** Begin **

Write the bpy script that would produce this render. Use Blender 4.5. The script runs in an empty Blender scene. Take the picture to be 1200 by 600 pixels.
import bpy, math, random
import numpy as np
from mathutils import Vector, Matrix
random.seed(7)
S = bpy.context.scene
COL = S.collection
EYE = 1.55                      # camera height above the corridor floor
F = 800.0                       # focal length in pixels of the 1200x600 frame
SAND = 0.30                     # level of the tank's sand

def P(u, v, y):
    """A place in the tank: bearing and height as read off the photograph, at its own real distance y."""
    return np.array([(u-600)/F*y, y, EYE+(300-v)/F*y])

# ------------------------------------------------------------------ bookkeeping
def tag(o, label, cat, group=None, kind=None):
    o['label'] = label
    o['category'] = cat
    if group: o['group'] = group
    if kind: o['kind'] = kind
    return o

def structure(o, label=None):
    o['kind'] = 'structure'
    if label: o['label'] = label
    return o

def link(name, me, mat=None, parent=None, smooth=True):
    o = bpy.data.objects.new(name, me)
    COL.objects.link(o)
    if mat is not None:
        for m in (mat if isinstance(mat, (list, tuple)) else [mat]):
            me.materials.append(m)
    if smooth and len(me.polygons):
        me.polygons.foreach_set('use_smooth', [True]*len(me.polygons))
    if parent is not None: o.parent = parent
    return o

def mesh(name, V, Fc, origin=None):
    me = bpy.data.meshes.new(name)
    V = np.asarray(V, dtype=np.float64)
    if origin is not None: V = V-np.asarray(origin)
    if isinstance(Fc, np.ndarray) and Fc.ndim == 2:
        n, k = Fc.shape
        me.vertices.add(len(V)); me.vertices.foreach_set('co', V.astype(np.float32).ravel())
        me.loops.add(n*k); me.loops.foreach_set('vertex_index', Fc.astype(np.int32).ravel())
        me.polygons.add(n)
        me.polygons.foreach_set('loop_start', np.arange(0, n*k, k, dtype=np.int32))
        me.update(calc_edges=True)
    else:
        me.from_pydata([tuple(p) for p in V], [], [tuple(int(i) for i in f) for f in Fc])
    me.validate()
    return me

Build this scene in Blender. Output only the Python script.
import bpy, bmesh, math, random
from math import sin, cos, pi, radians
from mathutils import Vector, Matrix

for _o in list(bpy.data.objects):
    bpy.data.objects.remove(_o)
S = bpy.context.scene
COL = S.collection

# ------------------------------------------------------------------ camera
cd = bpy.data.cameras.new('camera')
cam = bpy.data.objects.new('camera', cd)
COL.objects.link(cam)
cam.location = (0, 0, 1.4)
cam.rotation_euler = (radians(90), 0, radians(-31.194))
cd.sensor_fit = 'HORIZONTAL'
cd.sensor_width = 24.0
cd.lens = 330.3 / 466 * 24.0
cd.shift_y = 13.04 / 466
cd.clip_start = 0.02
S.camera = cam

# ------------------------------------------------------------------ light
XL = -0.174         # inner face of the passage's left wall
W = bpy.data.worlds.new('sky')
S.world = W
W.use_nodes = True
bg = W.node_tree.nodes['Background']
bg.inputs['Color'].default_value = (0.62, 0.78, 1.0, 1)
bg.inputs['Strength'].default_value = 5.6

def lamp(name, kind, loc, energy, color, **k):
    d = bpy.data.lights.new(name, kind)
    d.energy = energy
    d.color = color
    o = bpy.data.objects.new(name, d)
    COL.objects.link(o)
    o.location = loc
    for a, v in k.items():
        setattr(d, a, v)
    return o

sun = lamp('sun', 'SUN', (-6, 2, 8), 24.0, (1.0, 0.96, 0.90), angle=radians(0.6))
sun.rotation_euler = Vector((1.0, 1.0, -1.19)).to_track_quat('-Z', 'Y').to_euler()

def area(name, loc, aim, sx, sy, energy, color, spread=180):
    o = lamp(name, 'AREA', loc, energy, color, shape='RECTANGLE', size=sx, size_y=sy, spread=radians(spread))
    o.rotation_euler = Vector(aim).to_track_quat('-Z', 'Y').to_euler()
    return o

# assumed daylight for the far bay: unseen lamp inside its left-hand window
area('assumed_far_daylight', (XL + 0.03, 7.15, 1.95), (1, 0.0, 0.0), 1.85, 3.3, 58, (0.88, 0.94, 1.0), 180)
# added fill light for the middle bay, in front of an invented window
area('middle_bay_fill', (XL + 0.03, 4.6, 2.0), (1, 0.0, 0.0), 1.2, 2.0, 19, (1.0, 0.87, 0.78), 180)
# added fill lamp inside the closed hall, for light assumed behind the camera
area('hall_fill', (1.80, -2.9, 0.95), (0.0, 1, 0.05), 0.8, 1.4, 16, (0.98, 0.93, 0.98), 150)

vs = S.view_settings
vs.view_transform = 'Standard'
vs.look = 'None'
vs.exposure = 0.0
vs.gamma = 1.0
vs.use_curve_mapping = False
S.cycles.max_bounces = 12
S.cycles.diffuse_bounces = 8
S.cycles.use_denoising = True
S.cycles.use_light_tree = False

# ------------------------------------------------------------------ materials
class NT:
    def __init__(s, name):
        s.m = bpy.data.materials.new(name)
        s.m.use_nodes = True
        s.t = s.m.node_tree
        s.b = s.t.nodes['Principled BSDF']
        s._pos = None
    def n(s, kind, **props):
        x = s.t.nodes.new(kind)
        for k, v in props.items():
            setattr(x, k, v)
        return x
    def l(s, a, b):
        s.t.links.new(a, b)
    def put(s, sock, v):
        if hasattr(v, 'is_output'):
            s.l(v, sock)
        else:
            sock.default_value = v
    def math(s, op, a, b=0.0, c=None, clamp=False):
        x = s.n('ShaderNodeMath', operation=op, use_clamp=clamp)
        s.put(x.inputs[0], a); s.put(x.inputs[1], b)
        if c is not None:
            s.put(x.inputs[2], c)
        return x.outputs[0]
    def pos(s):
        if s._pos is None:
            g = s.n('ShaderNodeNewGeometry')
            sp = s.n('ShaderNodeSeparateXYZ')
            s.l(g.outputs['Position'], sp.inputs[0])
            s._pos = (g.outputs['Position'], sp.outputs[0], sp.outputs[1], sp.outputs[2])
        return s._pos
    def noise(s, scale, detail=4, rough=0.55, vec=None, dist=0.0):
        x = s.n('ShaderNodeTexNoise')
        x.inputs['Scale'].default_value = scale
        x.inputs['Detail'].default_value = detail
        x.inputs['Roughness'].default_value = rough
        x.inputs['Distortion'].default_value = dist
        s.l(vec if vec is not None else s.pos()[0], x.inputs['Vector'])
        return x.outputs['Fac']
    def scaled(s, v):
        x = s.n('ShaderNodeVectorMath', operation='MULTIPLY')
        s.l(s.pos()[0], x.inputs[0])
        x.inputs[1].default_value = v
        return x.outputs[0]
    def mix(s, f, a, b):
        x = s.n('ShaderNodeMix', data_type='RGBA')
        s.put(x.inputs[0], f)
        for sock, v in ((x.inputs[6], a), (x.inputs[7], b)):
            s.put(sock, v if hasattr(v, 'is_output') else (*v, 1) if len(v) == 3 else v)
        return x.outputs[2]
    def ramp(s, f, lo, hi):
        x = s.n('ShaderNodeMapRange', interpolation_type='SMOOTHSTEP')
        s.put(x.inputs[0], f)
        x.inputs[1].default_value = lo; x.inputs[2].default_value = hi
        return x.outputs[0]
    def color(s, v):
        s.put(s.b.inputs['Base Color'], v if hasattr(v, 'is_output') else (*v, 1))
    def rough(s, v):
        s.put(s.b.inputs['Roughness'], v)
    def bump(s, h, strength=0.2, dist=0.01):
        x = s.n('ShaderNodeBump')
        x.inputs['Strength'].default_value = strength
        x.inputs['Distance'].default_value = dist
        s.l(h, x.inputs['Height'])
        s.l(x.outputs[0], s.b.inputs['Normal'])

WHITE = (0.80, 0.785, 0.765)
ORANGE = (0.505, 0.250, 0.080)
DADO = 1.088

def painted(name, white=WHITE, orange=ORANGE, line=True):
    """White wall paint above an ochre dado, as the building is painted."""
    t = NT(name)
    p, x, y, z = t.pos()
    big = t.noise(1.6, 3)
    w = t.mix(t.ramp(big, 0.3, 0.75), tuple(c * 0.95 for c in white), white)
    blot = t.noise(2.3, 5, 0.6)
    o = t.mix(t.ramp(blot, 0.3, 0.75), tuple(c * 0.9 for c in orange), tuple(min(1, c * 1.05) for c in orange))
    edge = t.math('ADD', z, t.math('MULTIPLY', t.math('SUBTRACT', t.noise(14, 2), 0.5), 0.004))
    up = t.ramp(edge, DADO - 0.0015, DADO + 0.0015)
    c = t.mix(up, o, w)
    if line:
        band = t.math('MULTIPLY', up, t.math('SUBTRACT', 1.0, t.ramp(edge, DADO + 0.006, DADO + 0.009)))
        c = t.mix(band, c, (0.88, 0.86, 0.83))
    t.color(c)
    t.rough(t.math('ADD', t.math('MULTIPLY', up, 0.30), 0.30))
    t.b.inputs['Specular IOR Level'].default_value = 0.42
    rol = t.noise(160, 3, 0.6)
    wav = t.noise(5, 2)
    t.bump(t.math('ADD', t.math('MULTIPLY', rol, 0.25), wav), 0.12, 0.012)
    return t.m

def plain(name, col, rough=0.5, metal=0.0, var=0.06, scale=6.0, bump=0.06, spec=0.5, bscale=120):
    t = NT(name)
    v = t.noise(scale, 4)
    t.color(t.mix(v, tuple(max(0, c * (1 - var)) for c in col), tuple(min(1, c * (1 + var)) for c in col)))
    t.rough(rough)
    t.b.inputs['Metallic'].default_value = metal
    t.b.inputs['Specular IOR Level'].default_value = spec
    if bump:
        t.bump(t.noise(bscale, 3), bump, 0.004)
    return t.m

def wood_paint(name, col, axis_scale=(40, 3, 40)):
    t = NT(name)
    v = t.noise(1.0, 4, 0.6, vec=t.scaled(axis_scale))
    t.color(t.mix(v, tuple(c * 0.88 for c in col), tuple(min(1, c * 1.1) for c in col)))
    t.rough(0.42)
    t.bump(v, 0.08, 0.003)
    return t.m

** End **

Exercise objective
Of the lines above, extract only those from the line with "Build this scene" to the line with "S.camera = cam", both included, exactly as written.

Full output
Build this scene in Blender. Output only the Python script.
import bpy, bmesh, math, random
from math import sin, cos, pi, radians
from mathutils import Vector, Matrix

for _o in list(bpy.data.objects):
    bpy.data.objects.remove(_o)
S = bpy.context.scene
COL = S.collection

# ------------------------------------------------------------------ camera
cd = bpy.data.cameras.new('camera')
cam = bpy.data.objects.new('camera', cd)
COL.objects.link(cam)
cam.location = (0, 0, 1.4)
cam.rotation_euler = (radians(90), 0, radians(-31.194))
cd.sensor_fit = 'HORIZONTAL'
cd.sensor_width = 24.0
cd.lens = 330.3 / 466 * 24.0
cd.shift_y = 13.04 / 466
cd.clip_start = 0.02
S.camera = cam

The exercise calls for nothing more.